Por Juan Manuel de Prada
Siempre se producen, en el ocaso de todos los imperios, episodios terminales en los que la vileza y la cobardía, la inepcia y el despropósito más chusco, forman amalgama y alcanzan densidad de mugre. El apagamiento de la fe religiosa, la degeneración de las costumbres, la promiscuidad y la molicie acaban prohijando pueblos tan prepotentes como blandulones que, a modo de guinda o forúnculo del pastel, eligen gobernantes catastróficos que les dan la puntilla. Lo pensaba el otro día, mientras escuchaba a la momia Biden en la rueda de prensa (amañada y teatral) que concedió tras los atentados del aeropuerto de Kabul.
Como a nadie se le escapa, la momia Biden está completamente gagá. Es casi doloroso ver su rostro provecto inflado por el bótox, como una careta de carne batracia o genital, mientras balbucea palabras inconexas que le dictan por el pinganillo. Pero hemos visto a otros gobernantes más decrépitos aún que la momia Biden que transmitían una impresión de coraje y dignidad. La momia Biden produce, en cambio, una mezcla de grima e hilaridad, como de caracol al que le hubiesen arrancado la concha y capado los cuernos. Es como si todos los pecados de la nación que acaudilla, dedicada durante décadas a masacrar pueblos, provocar guerras y saquear recursos, se hubiesen concentrado en él -como los pecados de Dorian Gray se concentraban en su retrato-, para escarnio mundial y regocijo de los enanos que se suben a la chepa del gigante.
Estados Unidos es un gigante desfondado que se derrumba aparatosamente ante nuestros ojos, después de crear a los enanos que lo mortifican.

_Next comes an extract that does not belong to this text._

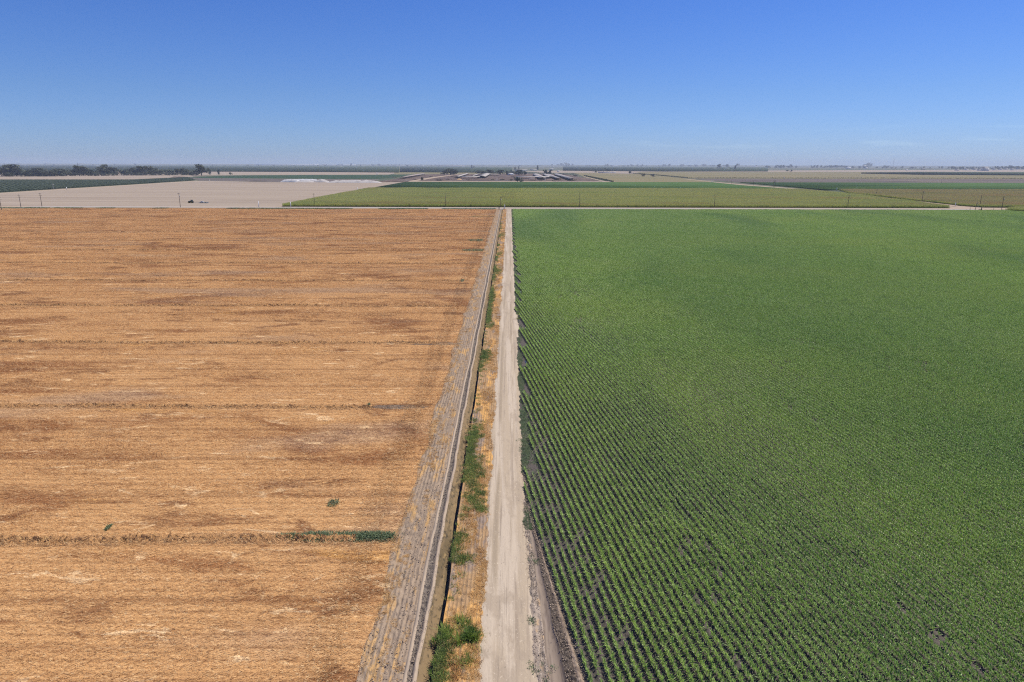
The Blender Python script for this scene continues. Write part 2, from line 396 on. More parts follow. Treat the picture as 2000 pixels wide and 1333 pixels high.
def vnoise(x, y, seed):
    """smooth value noise on numpy arrays, 0..1"""
    xi, yi = np.floor(x).astype(np.int64), np.floor(y).astype(np.int64)
    fx, fy = x - xi, y - yi
    fx, fy = fx * fx * (3 - 2 * fx), fy * fy * (3 - 2 * fy)
    def h(a, b):
        n = (a * 374761393 + b * 668265263 + seed * 974711) & 0x7fffffff
        n = ((n ^ (n >> 13)) * 1274126177) & 0x7fffffff
        return ((n ^ (n >> 16)) & 0xffff) / 65535.0
    return (h(xi, yi) * (1 - fx) + h(xi + 1, yi) * fx) * (1 - fy) + (h(xi, yi + 1) * (1 - fx) + h(xi + 1, yi + 1) * fx) * fy

# ------------------------------------------------------------------ near strips along the farm road
Y_END = G(980, 408.6).y                       # far end of both near fields
Y_NEAR = -60.0
def ylist(k=0.10):
    ys = [Y_NEAR, -20, 10, 30, 38]
    y = 40.0
    while y < Y_END - 6:
        ys.append(y)
        y += max(k, k * (y / 45.0) ** 2)
    ys.append(Y_END)
    return np.array(ys)

def eL(y): return -11.7 + wob(y, .55, 37, 1)
def eT(y): return -8.15 + wob(y, .10, 40, 2)
def eD(y): return -5.62 + wob(y, .10, 23, 3)
def eRl(y): return -2.35 + wob(y, .26, 26, 4) + wob(y, .14, 3.1, 14) + np.where(np.asarray(y) < 60, .15, 0)
def row0(y): return 6.2 + 0.1326 * (43.6 - np.asarray(y, float))
def sfac(y): return np.clip((72 - np.asarray(y, float)) / 28.0, 0.0, 1.05)
def eRr(y): return 1.75 + wob(y, .28, 19, 5) + wob(y, .16, 2.7, 15) + sfac(y) * .35 + np.where((np.asarray(y) > 150) & (np.asarray(y) < 175), .5, 0)
def eC(y): return np.maximum(eRr(y) + .02, row0(y) - .45)
def eM1(y): return np.maximum(eRr(y) + .004, eC(y) - 2.55 * sfac(y) + wob(y, .12, 11, 6) * sfac(y))
def eM2(y): return np.maximum(eRr(y) + .008, eC(y) - 1.35 * sfac(y) + wob(y, .10, 9, 7) * sfac(y))
def eM3(y): return np.maximum(eRr(y) + .012, eC(y) - .48 * sfac(y) + wob(y, .10, 7, 8) * sfac(y))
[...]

A comienzos de los años ochenta, los Estados Unidos tuvieron la ‘brillante idea’ (así la definió Hillary Clinton) de crear una fuerza de muyahidines, a los que equiparon y financiaron, para expulsar a los soviéticos de Afganistán; un procedimiento que luego emplearían también en otras regiones de Oriente Próximo. De aquellos polvos vendrían luego los lodos de Al Qaida y sus escisiones, con el ISIS el frente. Y, después de sembrar el caos durante décadas en Afganistán, Estados Unidos es ahora víctima de lo que Agustín de Foxá llamaba ‘la política del boomerang’, que tarde o temprano acaba volviendo ensangrentado para herir a su lanzador.
Los talibanes y el ISIS, que se declararon guerra mutua hace algunos años, son ambos wahabitas, si bien los primeros profesan ideales nacionalistas y los segundos abogan por la restauración del califato. Resulta especialmente patético comprobar cómo los medios sistémicos tratan ahora de presentar a los talibanes como moderados, frente al radicalismo del ISIS. Cuando lo cierto es que ambos son enanos auspiciados por Estados Unidos, un gigante desfondado que, en el ocaso de su imperio, cuando la vileza y la cobardía, la inepcia y el despropósito, alcanzan densidad de mugre -con la momia Biden haciendo de guinda o forúnculo del pastel-, saborea una leve penitencia a su grave pecado. Una penitencia que, por supuesto, también saborearemos sus colonias.